## GIVEN PROBLEM
Where a line contains the word "Write", copy that line.

## DATA FOR THE TASK
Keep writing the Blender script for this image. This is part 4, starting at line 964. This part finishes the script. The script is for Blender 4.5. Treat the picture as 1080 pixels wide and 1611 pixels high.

* * *

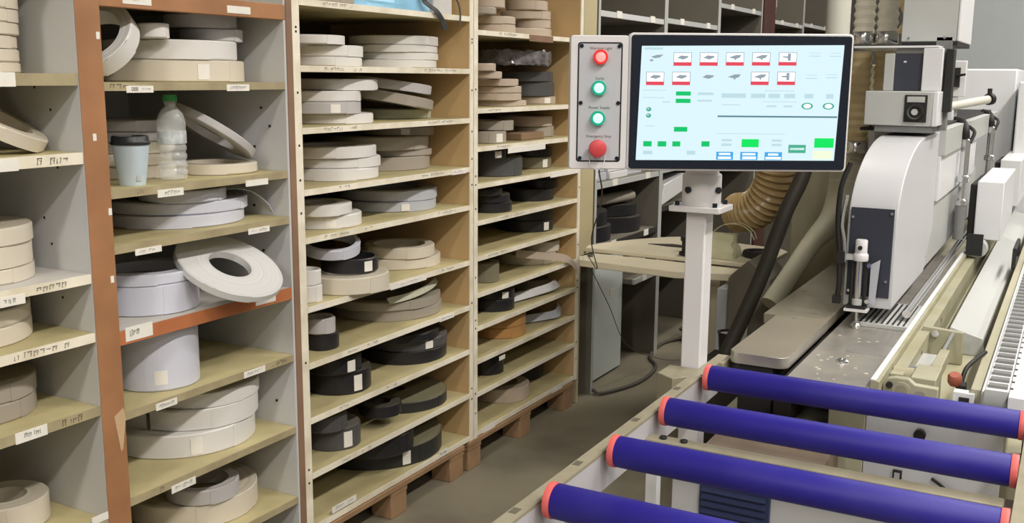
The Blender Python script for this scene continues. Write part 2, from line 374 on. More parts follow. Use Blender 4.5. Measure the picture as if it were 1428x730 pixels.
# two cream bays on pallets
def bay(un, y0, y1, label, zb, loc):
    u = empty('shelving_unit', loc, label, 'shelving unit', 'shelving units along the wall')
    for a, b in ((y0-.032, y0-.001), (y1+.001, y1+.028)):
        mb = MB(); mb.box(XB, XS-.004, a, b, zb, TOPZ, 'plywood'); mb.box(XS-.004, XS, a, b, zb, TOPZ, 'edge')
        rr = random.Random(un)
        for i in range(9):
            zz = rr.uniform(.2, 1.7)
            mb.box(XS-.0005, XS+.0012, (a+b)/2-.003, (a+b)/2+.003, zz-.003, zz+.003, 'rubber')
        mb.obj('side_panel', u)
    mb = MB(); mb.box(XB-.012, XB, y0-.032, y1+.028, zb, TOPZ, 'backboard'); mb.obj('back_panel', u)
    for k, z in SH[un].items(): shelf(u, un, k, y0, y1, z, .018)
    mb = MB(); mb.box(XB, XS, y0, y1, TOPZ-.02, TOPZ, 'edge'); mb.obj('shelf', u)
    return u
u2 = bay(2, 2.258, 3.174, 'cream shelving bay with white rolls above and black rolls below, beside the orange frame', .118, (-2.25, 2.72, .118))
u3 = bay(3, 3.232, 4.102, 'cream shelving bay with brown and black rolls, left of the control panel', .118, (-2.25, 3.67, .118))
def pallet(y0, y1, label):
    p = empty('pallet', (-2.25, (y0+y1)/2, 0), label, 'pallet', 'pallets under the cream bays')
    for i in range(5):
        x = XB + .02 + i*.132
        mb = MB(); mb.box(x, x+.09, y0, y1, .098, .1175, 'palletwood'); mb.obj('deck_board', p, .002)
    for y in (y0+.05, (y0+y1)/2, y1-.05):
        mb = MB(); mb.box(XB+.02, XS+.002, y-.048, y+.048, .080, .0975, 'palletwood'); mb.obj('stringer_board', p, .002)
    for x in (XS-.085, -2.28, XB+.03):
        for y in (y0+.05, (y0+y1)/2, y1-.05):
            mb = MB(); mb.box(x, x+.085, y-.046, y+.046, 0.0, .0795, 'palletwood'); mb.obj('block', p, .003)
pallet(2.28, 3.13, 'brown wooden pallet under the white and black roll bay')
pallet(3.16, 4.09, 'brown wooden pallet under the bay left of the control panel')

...

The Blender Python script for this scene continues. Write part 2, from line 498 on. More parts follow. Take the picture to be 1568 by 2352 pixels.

## EXERCISE OUTPUT
The Blender Python script for this scene continues. Write part 2, from line 374 on. More parts follow. Use Blender 4.5. Measure the picture as if it were 1428x730 pixels.
The Blender Python script for this scene continues. Write part 2, from line 498 on. More parts follow. Take the picture to be 1568 by 2352 pixels.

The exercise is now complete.